Why do binomial expansions involving surds get closer to integers as they get larger?

Question

Suppose I have a binomial expansion of the form: $$ (2+\sqrt{3})^n $$ Why is it that as $n$ approaches $\infty$ that the value of the expansion becomes closer and closer to being an integer?

Answer 1

If $\alpha_1$ is an algebraic integer (which $2 + \sqrt{3}$ is) then it's the root of a monic irreducible polynomial $f(x) = x^d + \dots$ with integer coefficients, which here is

$$f(x) = (x - (2 + \sqrt{3}))(x - (2 - \sqrt{3})) = (x - 2)^2 - 3 = x^2 - 4x + 1.$$

This polynomial has some other roots $\alpha_2, \dots \alpha_d$, the conjugates of $\alpha_1$, and then you can show in various ways that:

Claim: The sequence $$p_n = \sum_{k=1}^d \alpha_k^n$$ of power sums is always an integer.

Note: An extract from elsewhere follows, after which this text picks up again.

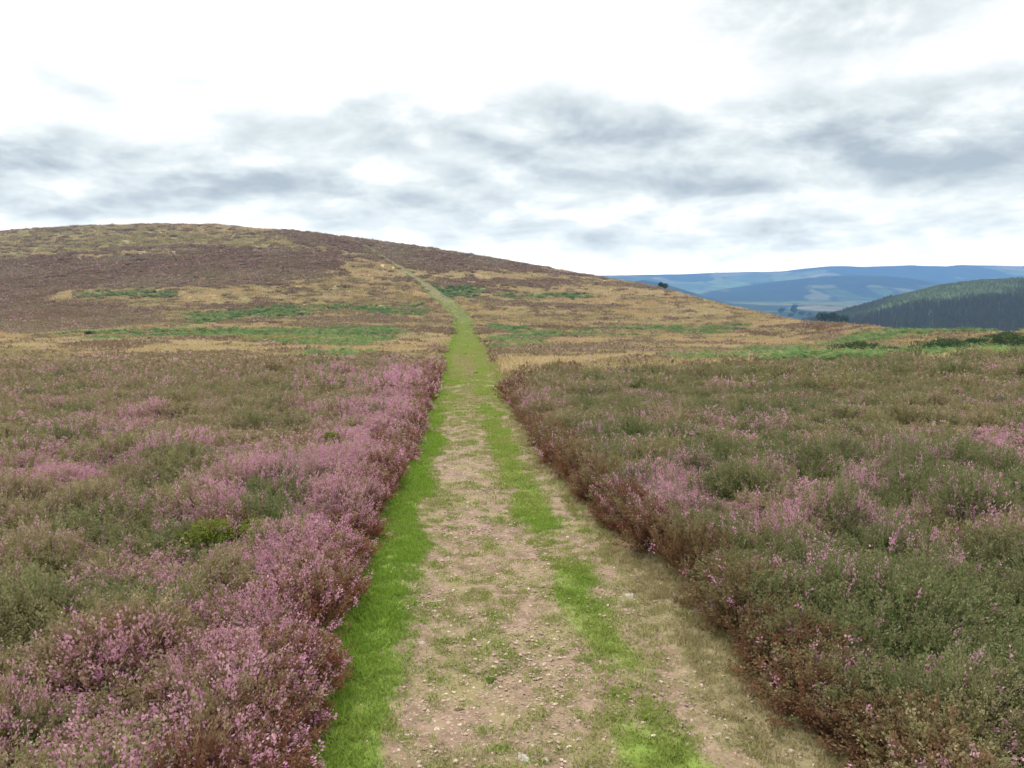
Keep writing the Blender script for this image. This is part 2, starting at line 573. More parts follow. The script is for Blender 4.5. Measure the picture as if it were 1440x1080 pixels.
tag(moor, 'broad rounded moorland hill patched with straw, green and brown vegetation', 'moor', 'structure')

# ------------------------------------------------------------------ TRACK
ty = np.concatenate([np.linspace(-12, 3, 40), np.linspace(3.06, 14, 300), np.linspace(14.1, 40, 240), np.geomspace(40.4, TRACK_END, 260)])
tt = np.linspace(0, 1, 61)
l_, r_ = track_edges(ty)
w_ = r_ - l_
TX = l_[:, None] - 0.12 + (w_[:, None] + 0.24) * tt[None]
TY = np.repeat(ty[:, None], len(tt), 1)
TZ = surface(TX, TY) + 0.012 + 0.0016 * np.maximum(TY, 0)
edge = np.minimum(tt, 1 - tt)[None]
TZ -= (1 - sstep(0, .04, edge)) * (0.03 + 0.002 * np.maximum(TY, 0))
TZ += (fbm(TX * 5, TY * 5, 4, 20) - .5) * .022 * (TY < 40)


def grass_w(t, x, y):
    """how green the track is across its width: (lush, dull)"""
    wob = (fbm(x * 1.3, y * .8, 4, 21) - .5) * .16
    tq = t + wob
    n = fbm(x * 2.2, y * 1.4, 4, 22)
    n2 = fbm(x * .9, y * .35, 3, 23)
    left = (1 - sstep(.12, .235, tq + wob * .4)) * (.74 + .26 * sstep(.32, .5, n))
    rs = sstep(.57, .68, tq) * (1 - sstep(.72, .86, tq)) * (.28 + .62 * sstep(.34, .60, n2 * .7 + n * .5))
    mid = np.exp(-((tq - .42) / .07) ** 2) * sstep(.46, .64, n) * .42
    far = sstep(13, 24, y + (n - .5) * 6) * np.clip(.36 + .4 * sstep(.42, .62, n) - .4 * np.exp(-((tq - .5) / .09) ** 2) * (1 - sstep(38, 50, y)), 0, 1)
    far = np.maximum(far, .85 * sstep(50, 80, y)) * (1 - .45 * sstep(170, 300, y))
    lush = np.clip(np.maximum(np.maximum(left, rs), np.maximum(mid, far)), 0, 1)
    bank = sstep(.80, .90, tq) * (.55 + .45 * sstep(.35, .6, n))
    dull = np.clip(np.maximum(np.maximum(bank, sstep(.42, .64, n) * .5 + .04), np.maximum(.75 * sstep(11, 20, y), sstep(150, 260, y))) * (1 - lush), 0, 1)
    return lush, dull, left, rs


lush, dull, lf, rs_ = grass_w((TX - l_[:, None]) / w_[:, None], TX, TY)
nr, nc = TX.shape
idx = np.arange(nr * nc).reshape(nr, nc)
faces = np.stack([idx[:-1, :-1], idx[:-1, 1:], idx[1:, 1:], idx[1:, :-1]], -1).reshape(-1, 4)
me = mesh_arr('track', np.stack([TX, TY, TZ], -1).reshape(-1, 3), faces, True)
attr_vec(me, 'veg', np.stack([lush, dull, sstep(90, 190, TY) * .85], -1).reshape(-1, 3))
t = NT('track_earth')
pos = t.n('ShaderNodeNewGeometry').outputs['Position']
g1, g2, g3 = t.sep(t.attr('veg').outputs['Vector'])
n1 = t.noise(pos, 9, 6, .7); n2 = t.noise(pos, 46, 4, .7); n3 = t.noise(pos, 1.6, 4, .6)
vo = t.n('ShaderNodeTexVoronoi'); vo.inputs['Scale'].default_value = 38; t.l(pos, vo.inputs['Vector'])
earth = t.mix(t.rng(n1, .35, .65), (.155, .100, .070), (.250, .170, .122))
earth = t.mix(t.rng(n3, .45, .68, 0, .8), earth, (.195, .165, .072))
peb = t.mix(vo.outputs['Color'], (.22, .15, .10), (.41, .32, .23))
earth = t.mix(t.math('MULTIPLY', t.rng(vo.outputs['Distance'], .42, .2), t.rng(n2, .42, .6)), earth, peb)
gm = t.math('ADD', g1, t.math('MULTIPLY', t.math('SUBTRACT', n2, .5), .9))
gr = t.mix(t.rng(n1, .3, .7), (.125, .185, .032), (.195, .240, .052))
du = t.mix(t.rng(n1, .3, .7), (.16, .135, .065), (.235, .185, .105))
c = t.mix(t.rng(t.math('ADD', g2, t.math('MULTIPLY', t.math('SUBTRACT', n2, .5), .8)), .3, .7), earth, du)
gr = t.mix(g3, gr, (.115, .108, .040)); du = t.mix(g3, du, (.15, .115, .052))  # far turf turns olive, darkened in place of blades shading each other
c = t.mix(t.rng(gm, .35, .75), c, gr)
hgt = t.math('ADD', n2, t.math('MULTIPLY', vo.outputs['Distance'], -.6))
track = link('track', me, t.solid_out(c, .95, .12, hgt, .7, .02))
tag(track, 'stony pink-brown earth track with grassy strips leading up the hill', 'track', 'structure')

# ------------------------------------------------------------------ HEATHER near the camera
MH = mat_heather()
rg = np.random.default_rng(21)
SRC_NEAR = [source('heather_clump', i, *clump(rg, 125, 46, .20, .305, .0125), MH) for i in range(7)]
SRC_MID = [source('heather_clump_mid', i, *clump(rg, 85, 26, .23, .31, .020), MH) for i in range(5)]
SRC_FAR = [source('heather_clump_far', i, *clump(rg, 55, 16, .29, .36, .036), MH) for i in range(4)]

BLOOM = [  # photo px, row, rx, ry, amount: where the heather flowers
    (60, 660, 90, 22, .6), (175, 585, 60, 14, .5), (310, 690, 70, 26, .55), (150, 765, 120, 24, .5), (400, 690, 120, 50, .55),
    (430, 800, 80, 70, .6), (390, 1000, 90, 70, .8), (120, 925, 110, 30, .45), (300, 930, 110, 35, .45), (60, 1060, 120, 30, .6),
    (400, 890, 60, 40, .4), (560, 560, 50, 50, .7), (500, 640, 80, 60, .6), (470, 540, 90, 16, .35),
    (935, 665, 38, 36, .75), (1130, 775, 65, 18, .85), (1090, 600, 60, 14, .4), (1250, 655, 90, 14, .55), (1425, 620, 60, 22, .6),
    (1330, 705, 50, 14, .5), (910, 570, 50, 12, .5), (1000, 600, 90, 18, .22), (760, 560, 50, 26, .35), (1380, 1065, 80, 24, .9), (1180, 890, 60, 26, .45), (1385, 780, 60, 22, .4),
    (1390, 940, 70, 20, .35), (1150, 690, 60, 12, .3), (1240, 815, 40, 30, .35), (840, 600, 60, 16, .3)]
DARKG = [(370, 700, 40, 26, 1), (240, 850, 90, 40, .7), (300, 960, 80, 40, .7), (80, 970, 90, 40, .5), (640, 0, 1, 1, 0), (1080, 850, 90, 50, .8),
         (1240, 900, 120, 60, .8), (1400, 860, 90, 60, .9), (1180, 760, 90, 50, .4), (980, 740, 60, 40, .4), (1350, 640, 60, 16, .6), (960, 830, 40, 30, .5),
         (380, 1060, 40, 20, .3), (180, 830, 80, 24, .5)]
OLIVE = [(150, 625, 160, 30, .7), (240, 550, 220, 20, .4), (1100, 560, 300, 40, .4), (1230, 720, 120, 40, .7), (1350, 800, 100, 30, .7)]


def field(px, py, lst):
    f = np.zeros(px.shape)
    for a, b, rx, ry, w in lst:
        f = f + w * np.exp(-((px - a) / rx) ** 2 - ((py - b) / ry) ** 2)
    return f


def bushes(x, y, s):
    """which heather bush a point belongs to (a random number) and how far it is from that bush's middle"""
    gx = np.floor(x / s).astype(int); gy = np.floor(y / s).astype(int)
    best = np.full(x.shape, 1e9); cid = np.zeros(x.shape)
    for i in (-1, 0, 1):
        for j in (-1, 0, 1):
            cx = gx + i; cy = gy + j
            h1 = _perm[(cx * 7 + 3) & 255, (cy * 13 + 5) & 255]; h2 = _perm[(cx * 11 + 31) & 255, (cy * 5 + 9) & 255]
            d = np.hypot(x - (cx + h1) * s, y - (cy + h2) * s)
            nb = d < best
            cid = np.where(nb, np.modf(h1 * 5.3 + h2 * 3.1)[0], cid); best = np.where(nb, d, best)
    return cid, best


def heath_points(y0, y1, sp, rng):
    gy = np.arange(y0, y1, sp)
    P = []
    for yy in gy:
        hw = .74 * max(yy, 2) + 3.0
        gx = np.arange(-hw, hw, sp)
        P.append(np.stack([gx, np.full(gx.shape, yy)], 1))
    P = np.concatenate(P)
    P = P + rng.uniform(-.62, .62, P.shape) * sp
    return P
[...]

Here this sequence is $(2 + \sqrt{3})^n + (2 - \sqrt{3})^n$ as Jaap says in the comments. This is easiest to understand in the quadratic case $d = 2$ but it holds more generally.

If it further happens that the other roots $\alpha_2, \dots \alpha_d$ all have absolute value less than $1$, then their contributions to the power sum above decay exponentially as $n \to \infty$, and then for $n$ large enough that the sum of these contributions is less than $\frac{1}{2}$ (which happens quite quickly), $p_n$ will be the closest integer to $\alpha_1^n$. The real algebraic integers with this property are called Pisot-Vijayaraghavan numbers and they're somewhat rare but they do exist. The most famous one is probably the golden ratio $\phi = \frac{1 + \sqrt{5}}{2}$, whose conjugate is the "other" golden ratio $\varphi = \frac{1 - \sqrt{5}}{2}$. The sequence of power sums

$$L_n = \phi^n + \varphi^n$$

is the Lucas numbers, a close cousin of the more famous Fibonacci numbers, and $|\varphi^n| < \frac{1}{2}$ for $n \ge 2$ so we get that

Claim: For $n \ge 2$, $L_n$ is the closest integer to $\phi^n$.

There's an analogous formula for the Fibonacci numbers which goes

$$F_n = \frac{\phi^n - \varphi^n}{\phi - \varphi}$$

and similarly it implies

Claim: For $n \ge 1$, $F_n$ is the closest integer to $\left[ \frac{\phi^n}{\sqrt{5}} \right]$.

$2 + \sqrt{3}$ has this same kind of relationship to the sequence

$$p_n = (2 + \sqrt{3})^n + (2 - \sqrt{3})^n$$

which can (this is one of the ways to prove it always consists of integers) equivalently be defined as the sequence satisfying $p_0 = 2, p_1 = 4$ and the recurrence relation

$$p_{n+2} = 4 p_{n+1} - p_n.$$

This sequence begins $2, 4, 14, 52, \dots$ and I don't think it has a name but it's A003500 in the OEIS.

Answer 2

I was going to post this as another question, but I know the answer now and I think it's better to post it here. My question was going to be:

Can we use this fact: "Binomial expansions of some surds get closer to an integer as $n \to \infty$" to get arbitrarily good rational approximations of those surds?

The $2$ in the question of this thread may muddy the waters, so let's use another example: $(\sqrt13 + 3)^n$.

$(\sqrt13 + 3)^n + (\sqrt13 - 3)^n = 2[ \ (\sqrt13)^n + \binom{n}{2}(\sqrt13)^{n-2}(-3)^2 + ... + \binom{n}{n-2}(\sqrt13)^{2}(-3)^{n-2} + (-3)^n\ ] \implies$

$(\sqrt13 + 3)^n - 2[ \ (\sqrt13)^n + \binom{n}{2}(\sqrt13)^{n-2}(-3)^2 + ... + \binom{n}{n-2}(\sqrt13)^{2}(-3)^{n-2} + (-3)^n\ ] = (\sqrt13 - 3)^n$

$\to 0$ as $n \to \infty$, which was the little calculation Jaap Scherphuis indicated towards in his comment.

I guess the answer to my question is yes: consider when $n$ is a large and even number, pretend the right hand side is $0$ (which is appropriate) and re-arrange.

(Maybe it also works for odd $n$, but you don't need to consider that now that you can see it works for even $n$ ).

I'm not sure of the convergence rate of this approximation to rationals compared to some other methods, but perhaps that's an investigation for another day.